Task input:
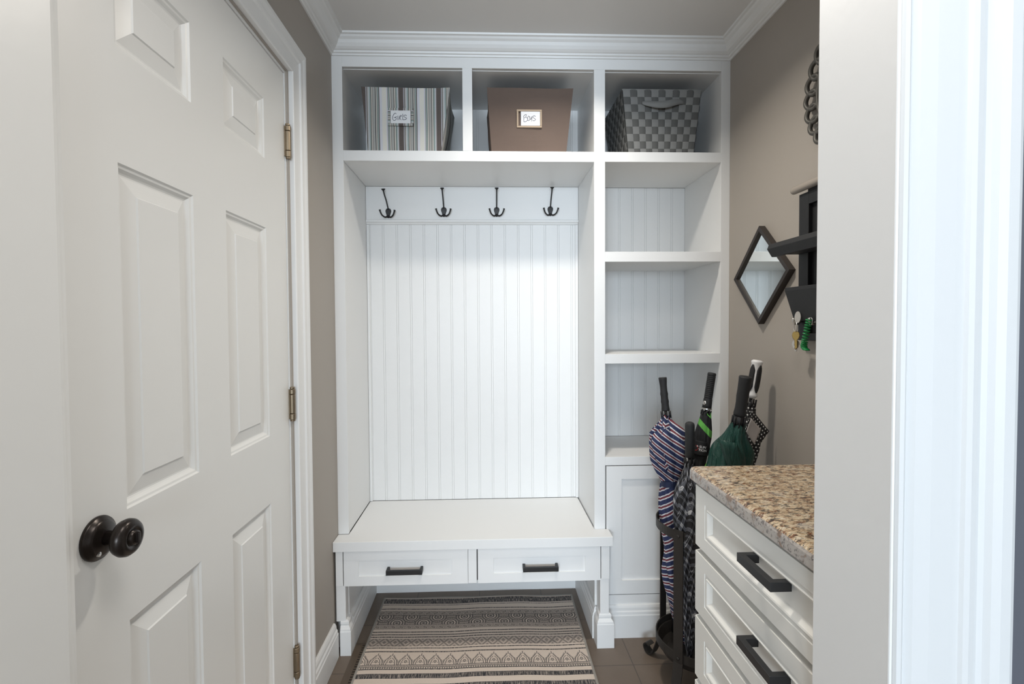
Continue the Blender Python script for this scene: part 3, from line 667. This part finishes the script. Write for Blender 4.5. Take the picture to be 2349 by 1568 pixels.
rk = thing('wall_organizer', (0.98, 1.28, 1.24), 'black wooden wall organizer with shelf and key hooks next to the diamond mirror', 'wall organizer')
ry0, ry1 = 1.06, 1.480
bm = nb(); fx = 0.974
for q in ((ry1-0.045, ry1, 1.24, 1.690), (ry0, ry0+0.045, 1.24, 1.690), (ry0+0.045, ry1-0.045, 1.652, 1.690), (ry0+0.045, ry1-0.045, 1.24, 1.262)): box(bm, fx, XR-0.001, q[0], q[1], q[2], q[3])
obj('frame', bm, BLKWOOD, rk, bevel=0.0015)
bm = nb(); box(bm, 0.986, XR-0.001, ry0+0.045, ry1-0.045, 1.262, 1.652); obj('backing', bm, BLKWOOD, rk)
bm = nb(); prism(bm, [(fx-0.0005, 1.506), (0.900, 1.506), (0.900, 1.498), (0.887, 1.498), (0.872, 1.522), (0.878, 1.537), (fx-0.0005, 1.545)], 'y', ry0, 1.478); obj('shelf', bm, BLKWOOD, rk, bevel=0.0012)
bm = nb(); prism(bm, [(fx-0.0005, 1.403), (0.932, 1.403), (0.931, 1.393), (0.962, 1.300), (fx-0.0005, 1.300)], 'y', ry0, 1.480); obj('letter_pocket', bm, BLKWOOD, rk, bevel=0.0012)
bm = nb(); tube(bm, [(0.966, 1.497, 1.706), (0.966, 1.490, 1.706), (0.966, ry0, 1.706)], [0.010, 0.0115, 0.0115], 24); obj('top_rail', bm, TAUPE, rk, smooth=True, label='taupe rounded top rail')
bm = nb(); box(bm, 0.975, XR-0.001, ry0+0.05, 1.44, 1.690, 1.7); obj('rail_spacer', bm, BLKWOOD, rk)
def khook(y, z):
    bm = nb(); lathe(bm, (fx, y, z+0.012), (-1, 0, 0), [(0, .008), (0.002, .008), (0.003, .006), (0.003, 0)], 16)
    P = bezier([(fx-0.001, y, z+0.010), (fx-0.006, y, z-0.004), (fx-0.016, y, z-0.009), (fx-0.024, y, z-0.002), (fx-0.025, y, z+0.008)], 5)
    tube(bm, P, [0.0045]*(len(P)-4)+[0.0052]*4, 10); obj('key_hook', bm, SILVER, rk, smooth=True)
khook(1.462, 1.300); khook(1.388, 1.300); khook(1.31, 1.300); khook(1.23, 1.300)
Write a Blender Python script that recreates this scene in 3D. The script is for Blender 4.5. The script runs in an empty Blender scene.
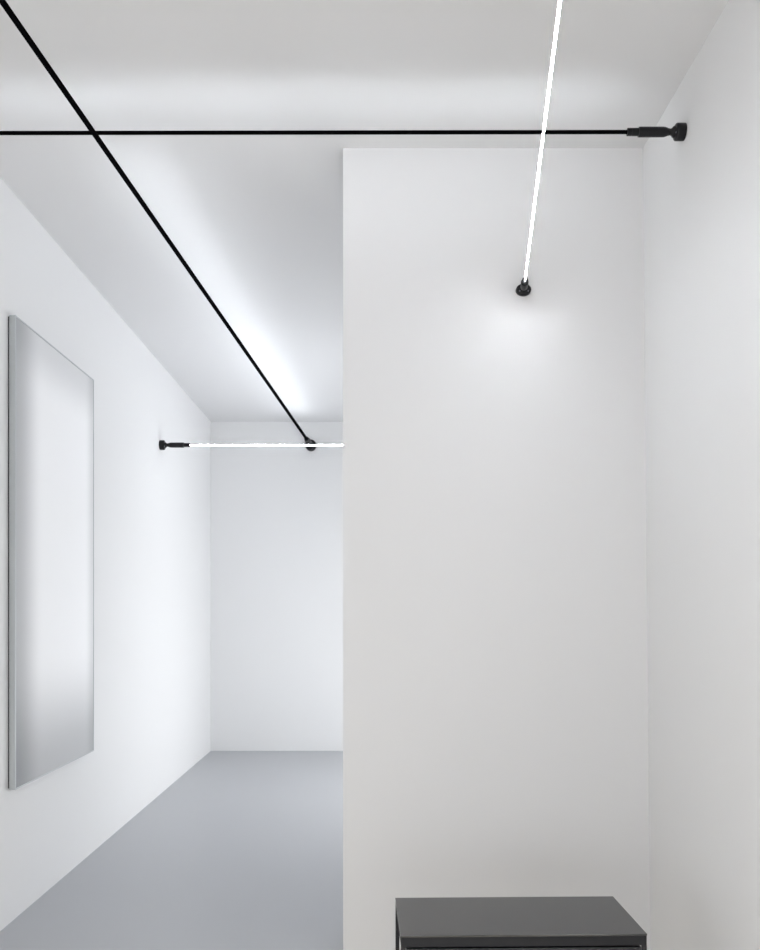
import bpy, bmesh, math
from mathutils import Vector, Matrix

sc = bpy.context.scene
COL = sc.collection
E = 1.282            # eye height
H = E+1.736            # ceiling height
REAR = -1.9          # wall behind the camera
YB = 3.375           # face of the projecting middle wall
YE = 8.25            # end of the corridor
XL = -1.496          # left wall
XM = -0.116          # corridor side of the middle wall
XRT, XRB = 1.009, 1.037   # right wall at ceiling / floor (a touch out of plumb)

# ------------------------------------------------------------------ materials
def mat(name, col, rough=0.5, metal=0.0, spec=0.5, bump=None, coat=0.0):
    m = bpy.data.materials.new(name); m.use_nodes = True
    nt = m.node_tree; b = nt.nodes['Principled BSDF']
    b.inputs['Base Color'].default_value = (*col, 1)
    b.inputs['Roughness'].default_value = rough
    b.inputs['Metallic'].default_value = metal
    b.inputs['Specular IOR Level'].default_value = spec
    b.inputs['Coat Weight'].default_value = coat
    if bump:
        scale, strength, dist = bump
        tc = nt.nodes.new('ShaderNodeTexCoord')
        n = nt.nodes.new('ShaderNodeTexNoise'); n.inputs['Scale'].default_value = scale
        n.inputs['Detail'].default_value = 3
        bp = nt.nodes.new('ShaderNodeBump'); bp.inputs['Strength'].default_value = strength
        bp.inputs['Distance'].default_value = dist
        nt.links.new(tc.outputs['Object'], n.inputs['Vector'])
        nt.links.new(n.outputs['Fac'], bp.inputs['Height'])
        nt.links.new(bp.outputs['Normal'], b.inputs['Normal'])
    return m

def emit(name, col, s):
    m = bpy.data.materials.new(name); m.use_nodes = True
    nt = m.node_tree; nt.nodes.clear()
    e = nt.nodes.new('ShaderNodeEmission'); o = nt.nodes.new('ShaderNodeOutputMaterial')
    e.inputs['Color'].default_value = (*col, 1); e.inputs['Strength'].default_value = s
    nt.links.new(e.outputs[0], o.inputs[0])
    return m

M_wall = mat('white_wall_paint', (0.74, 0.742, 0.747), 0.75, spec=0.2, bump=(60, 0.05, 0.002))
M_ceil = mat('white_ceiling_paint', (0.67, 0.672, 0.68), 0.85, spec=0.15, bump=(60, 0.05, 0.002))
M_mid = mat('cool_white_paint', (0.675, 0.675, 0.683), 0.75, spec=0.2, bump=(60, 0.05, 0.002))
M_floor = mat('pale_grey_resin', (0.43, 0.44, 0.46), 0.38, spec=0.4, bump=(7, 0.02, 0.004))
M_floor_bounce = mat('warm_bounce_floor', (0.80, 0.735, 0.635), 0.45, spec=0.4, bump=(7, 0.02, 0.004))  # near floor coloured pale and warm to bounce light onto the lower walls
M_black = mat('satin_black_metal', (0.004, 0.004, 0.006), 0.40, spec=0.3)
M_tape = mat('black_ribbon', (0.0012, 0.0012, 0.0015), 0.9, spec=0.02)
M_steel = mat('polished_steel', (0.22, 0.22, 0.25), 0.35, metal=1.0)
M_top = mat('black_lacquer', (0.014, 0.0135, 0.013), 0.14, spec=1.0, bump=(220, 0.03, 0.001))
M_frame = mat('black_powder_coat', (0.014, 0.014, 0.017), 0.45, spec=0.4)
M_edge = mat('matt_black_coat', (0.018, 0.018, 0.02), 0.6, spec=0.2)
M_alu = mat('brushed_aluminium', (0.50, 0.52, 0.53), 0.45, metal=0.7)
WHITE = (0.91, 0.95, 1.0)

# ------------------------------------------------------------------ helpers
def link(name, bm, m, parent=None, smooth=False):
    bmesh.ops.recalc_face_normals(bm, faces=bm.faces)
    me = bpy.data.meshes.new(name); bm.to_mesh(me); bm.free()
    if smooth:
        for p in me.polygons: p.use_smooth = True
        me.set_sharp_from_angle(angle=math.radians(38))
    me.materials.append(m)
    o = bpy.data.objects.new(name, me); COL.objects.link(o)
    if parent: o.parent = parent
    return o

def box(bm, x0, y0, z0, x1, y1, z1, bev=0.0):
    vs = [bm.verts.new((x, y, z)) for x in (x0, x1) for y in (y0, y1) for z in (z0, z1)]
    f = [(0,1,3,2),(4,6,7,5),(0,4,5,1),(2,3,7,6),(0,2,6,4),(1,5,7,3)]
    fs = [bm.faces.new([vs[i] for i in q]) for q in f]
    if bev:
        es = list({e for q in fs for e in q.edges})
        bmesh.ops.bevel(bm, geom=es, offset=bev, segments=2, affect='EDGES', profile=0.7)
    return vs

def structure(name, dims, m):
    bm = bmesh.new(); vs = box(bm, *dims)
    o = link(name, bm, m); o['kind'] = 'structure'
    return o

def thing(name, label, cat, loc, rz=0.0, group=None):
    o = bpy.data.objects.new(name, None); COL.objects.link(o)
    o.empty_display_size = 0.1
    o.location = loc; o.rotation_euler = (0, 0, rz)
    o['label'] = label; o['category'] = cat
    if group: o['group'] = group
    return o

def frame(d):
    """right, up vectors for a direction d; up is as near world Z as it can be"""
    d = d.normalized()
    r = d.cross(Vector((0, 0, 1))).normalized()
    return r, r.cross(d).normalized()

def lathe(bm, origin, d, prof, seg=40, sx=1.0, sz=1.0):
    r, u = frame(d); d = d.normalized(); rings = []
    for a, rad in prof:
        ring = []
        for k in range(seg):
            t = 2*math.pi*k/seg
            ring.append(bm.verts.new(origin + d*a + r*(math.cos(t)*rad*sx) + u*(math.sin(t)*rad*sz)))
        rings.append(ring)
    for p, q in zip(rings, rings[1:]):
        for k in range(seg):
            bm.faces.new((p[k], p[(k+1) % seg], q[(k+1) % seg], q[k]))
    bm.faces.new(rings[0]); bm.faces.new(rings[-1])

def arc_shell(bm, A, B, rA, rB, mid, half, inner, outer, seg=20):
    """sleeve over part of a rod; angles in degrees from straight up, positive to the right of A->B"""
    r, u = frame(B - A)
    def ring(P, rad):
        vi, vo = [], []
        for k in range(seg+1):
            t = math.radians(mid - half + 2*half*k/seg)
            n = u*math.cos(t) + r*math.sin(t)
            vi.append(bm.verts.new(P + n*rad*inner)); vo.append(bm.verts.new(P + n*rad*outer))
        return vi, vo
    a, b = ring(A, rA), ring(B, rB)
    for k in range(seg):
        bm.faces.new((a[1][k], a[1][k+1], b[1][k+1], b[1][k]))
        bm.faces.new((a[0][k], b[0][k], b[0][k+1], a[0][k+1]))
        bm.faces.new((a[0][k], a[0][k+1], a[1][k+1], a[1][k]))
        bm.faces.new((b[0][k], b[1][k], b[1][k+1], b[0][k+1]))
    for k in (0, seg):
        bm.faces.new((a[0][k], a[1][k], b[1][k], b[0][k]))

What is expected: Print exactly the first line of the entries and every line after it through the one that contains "khook(1.462, 1.300); khook(1.388, 1.300);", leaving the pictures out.

Complete answer:
Continue the Blender Python script for this scene: part 3, from line 667. This part finishes the script. Write for Blender 4.5. Take the picture to be 2349 by 1568 pixels.
rk = thing('wall_organizer', (0.98, 1.28, 1.24), 'black wooden wall organizer with shelf and key hooks next to the diamond mirror', 'wall organizer')
ry0, ry1 = 1.06, 1.480
bm = nb(); fx = 0.974
for q in ((ry1-0.045, ry1, 1.24, 1.690), (ry0, ry0+0.045, 1.24, 1.690), (ry0+0.045, ry1-0.045, 1.652, 1.690), (ry0+0.045, ry1-0.045, 1.24, 1.262)): box(bm, fx, XR-0.001, q[0], q[1], q[2], q[3])
obj('frame', bm, BLKWOOD, rk, bevel=0.0015)
bm = nb(); box(bm, 0.986, XR-0.001, ry0+0.045, ry1-0.045, 1.262, 1.652); obj('backing', bm, BLKWOOD, rk)
bm = nb(); prism(bm, [(fx-0.0005, 1.506), (0.900, 1.506), (0.900, 1.498), (0.887, 1.498), (0.872, 1.522), (0.878, 1.537), (fx-0.0005, 1.545)], 'y', ry0, 1.478); obj('shelf', bm, BLKWOOD, rk, bevel=0.0012)
bm = nb(); prism(bm, [(fx-0.0005, 1.403), (0.932, 1.403), (0.931, 1.393), (0.962, 1.300), (fx-0.0005, 1.300)], 'y', ry0, 1.480); obj('letter_pocket', bm, BLKWOOD, rk, bevel=0.0012)
bm = nb(); tube(bm, [(0.966, 1.497, 1.706), (0.966, 1.490, 1.706), (0.966, ry0, 1.706)], [0.010, 0.0115, 0.0115], 24); obj('top_rail', bm, TAUPE, rk, smooth=True, label='taupe rounded top rail')
bm = nb(); box(bm, 0.975, XR-0.001, ry0+0.05, 1.44, 1.690, 1.7); obj('rail_spacer', bm, BLKWOOD, rk)
def khook(y, z):
    bm = nb(); lathe(bm, (fx, y, z+0.012), (-1, 0, 0), [(0, .008), (0.002, .008), (0.003, .006), (0.003, 0)], 16)
    P = bezier([(fx-0.001, y, z+0.010), (fx-0.006, y, z-0.004), (fx-0.016, y, z-0.009), (fx-0.024, y, z-0.002), (fx-0.025, y, z+0.008)], 5)
    tube(bm, P, [0.0045]*(len(P)-4)+[0.0052]*4, 10); obj('key_hook', bm, SILVER, rk, smooth=True)
khook(1.462, 1.300); khook(1.388, 1.300); khook(1.31, 1.300); khook(1.23, 1.300)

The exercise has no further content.